Maintenant que la pous­sière com­mence à retom­ber, essayons de reprendre cal­me­ment nos esprits. Comme disait ma Grand-​mère : d’un mal Dieu peut faire sor­tir du bien. Le mal c’est que le Pape Benoît XVI a une nou­velle fois été traî­né dans la boue par une majo­ri­té de grands médias, excep­té, Dieu Merci, La Croix et quelques autres. Beaucoup de catho­liques, et beau­coup de gens de bonne volon­té, sont dans l’incompréhension et la souf­france. Mais le bien, c’est que les masques sont tom­bés ! Si le dia­logue conti­nue mal­gré tout avec les évêques de la Fraternité Saint Pie X, – sous réserve, bien sûr, qu’ils passent la bar­rière main­te­nant levée- , le dis­cer­ne­ment pour­ra se faire, car tout le monde sait un peu mieux ce qu’ils pensent les uns et les autres.

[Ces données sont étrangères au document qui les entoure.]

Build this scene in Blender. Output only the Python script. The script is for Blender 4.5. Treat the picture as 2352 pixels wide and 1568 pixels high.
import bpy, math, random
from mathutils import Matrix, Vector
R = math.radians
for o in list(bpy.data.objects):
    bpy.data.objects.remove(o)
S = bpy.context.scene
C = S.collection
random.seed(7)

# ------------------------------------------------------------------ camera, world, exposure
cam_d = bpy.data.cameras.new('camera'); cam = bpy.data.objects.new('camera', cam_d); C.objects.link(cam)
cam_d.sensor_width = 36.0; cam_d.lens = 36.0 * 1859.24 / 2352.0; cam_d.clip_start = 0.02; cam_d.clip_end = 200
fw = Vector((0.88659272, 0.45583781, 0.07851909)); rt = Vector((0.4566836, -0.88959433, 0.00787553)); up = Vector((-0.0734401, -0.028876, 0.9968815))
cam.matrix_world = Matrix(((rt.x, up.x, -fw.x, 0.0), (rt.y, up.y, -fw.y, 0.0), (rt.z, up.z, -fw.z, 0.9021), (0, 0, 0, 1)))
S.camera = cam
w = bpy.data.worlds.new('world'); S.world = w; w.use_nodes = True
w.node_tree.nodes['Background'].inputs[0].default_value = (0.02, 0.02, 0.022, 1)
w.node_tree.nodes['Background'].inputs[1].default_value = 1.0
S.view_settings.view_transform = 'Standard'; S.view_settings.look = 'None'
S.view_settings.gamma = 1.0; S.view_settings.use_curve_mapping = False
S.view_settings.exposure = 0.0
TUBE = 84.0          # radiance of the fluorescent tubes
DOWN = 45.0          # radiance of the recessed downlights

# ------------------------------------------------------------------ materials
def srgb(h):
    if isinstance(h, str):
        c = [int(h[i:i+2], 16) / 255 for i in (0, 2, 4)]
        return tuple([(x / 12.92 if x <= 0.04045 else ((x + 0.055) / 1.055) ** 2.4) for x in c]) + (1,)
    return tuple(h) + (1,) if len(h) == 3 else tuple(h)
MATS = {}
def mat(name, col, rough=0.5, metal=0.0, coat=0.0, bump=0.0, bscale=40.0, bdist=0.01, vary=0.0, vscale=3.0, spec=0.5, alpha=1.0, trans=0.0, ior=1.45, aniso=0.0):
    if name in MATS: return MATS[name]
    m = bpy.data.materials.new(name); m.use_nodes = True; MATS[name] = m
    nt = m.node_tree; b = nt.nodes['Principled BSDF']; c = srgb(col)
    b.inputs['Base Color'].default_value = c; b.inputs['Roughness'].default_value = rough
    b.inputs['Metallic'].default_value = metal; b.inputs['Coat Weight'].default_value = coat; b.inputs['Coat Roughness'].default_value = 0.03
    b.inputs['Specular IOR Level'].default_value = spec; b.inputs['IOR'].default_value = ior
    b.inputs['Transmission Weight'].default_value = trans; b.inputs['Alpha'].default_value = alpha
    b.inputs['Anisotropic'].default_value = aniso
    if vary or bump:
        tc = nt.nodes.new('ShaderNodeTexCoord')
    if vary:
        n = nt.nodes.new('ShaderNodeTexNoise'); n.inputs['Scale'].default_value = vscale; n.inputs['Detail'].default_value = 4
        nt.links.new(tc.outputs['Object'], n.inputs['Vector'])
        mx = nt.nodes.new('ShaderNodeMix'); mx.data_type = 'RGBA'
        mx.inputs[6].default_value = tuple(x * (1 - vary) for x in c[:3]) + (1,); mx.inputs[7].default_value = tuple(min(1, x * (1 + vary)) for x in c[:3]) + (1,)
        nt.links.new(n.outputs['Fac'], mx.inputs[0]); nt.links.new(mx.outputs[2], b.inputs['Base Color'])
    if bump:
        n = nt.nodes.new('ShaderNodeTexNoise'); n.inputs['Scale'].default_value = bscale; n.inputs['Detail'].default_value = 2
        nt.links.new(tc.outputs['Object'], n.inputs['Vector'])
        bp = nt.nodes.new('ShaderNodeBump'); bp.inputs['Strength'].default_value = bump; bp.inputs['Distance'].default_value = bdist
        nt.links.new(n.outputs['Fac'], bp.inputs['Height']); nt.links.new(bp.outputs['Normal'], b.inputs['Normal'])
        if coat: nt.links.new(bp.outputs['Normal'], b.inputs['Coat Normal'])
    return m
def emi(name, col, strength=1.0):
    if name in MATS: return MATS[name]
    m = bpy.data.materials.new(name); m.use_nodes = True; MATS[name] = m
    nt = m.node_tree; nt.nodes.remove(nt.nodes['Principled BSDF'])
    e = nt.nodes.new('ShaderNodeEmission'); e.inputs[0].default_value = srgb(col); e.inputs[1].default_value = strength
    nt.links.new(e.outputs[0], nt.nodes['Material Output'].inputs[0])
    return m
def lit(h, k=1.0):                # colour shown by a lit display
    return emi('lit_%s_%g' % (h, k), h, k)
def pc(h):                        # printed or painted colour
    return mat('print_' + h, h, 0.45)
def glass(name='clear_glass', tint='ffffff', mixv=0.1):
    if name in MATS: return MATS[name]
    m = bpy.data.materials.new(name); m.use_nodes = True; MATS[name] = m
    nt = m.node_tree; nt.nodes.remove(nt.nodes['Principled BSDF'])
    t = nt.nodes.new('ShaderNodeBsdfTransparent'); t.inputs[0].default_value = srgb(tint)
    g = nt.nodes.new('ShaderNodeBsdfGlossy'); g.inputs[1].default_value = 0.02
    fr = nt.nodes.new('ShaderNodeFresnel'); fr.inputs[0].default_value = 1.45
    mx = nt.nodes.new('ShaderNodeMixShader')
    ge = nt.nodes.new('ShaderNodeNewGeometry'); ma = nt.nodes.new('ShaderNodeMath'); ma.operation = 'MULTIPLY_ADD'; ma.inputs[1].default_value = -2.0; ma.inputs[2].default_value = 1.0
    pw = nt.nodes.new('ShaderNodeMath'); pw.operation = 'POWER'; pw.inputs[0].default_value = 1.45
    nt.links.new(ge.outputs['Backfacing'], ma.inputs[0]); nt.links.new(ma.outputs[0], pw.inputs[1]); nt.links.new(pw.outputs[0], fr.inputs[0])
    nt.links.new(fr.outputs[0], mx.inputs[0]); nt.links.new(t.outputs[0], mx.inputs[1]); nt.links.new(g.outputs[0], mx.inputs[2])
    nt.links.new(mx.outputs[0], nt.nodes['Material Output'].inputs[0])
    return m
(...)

Pour conclure, j’ai envie de m’adresser aux fidèles catho­liques qui peuvent, non sans rai­son, avoir le sen­ti­ment d’être un peu tra­his, pour ne pas dire mépri­sés, en cette affaire : médi­tez la para­bole du Fils pro­digue, et prolongez-​la. Si le Fils aîné, qui avait d’abord refu­sé d’entrer dans la fête, dit qu’il veut ren­trer, allez-​vous le refu­ser ??? Ayez suf­fi­sam­ment confiance en vous-​mêmes et en l’Esprit qui conduit l’Eglise, et qui a aus­si gui­dé le Concile de Vatican II, pour pen­ser que la seule pré­sence de ce fils aîné ne suf­fi­ra pas à étouf­fer la fête. Donnez à ce der­nier venu un peu de temps pour s’habituer à la lumière de l’Assemblée où vous vous tenez…

+ Hippolyte Simon,
Archevêque de Clermont.
Vice-​président de la Conférence des évêques de France

(1) Il suf­fit de lire le com­mu­ni­qué offi­ciel du Cardinal Ricard, Archevêque de Bordeaux , qui suit ces ques­tions pour notre Conférence : « La levée de l’excommunication n’est pas une fin mais le début d’un pro­ces­sus de dia­logue. Elle ne règle pas deux ques­tions fon­da­men­tales : la struc­ture juri­dique de la Fraternité Saint Pie X dans l’Eglise et un accord sur les ques­tions dog­ma­tiques et ecclé­sio­lo­giques. Mais elle ouvre un che­min à par­cou­rir ensemble. Ce che­min sera sans doute long. Il deman­de­ra meilleure connais­sance mutuelle et estime. » Cf. Site Internet du dio­cèse de Clermont.

(2) Pourquoi j’obéis au Pape, Le Monde, 13 Juillet 2007.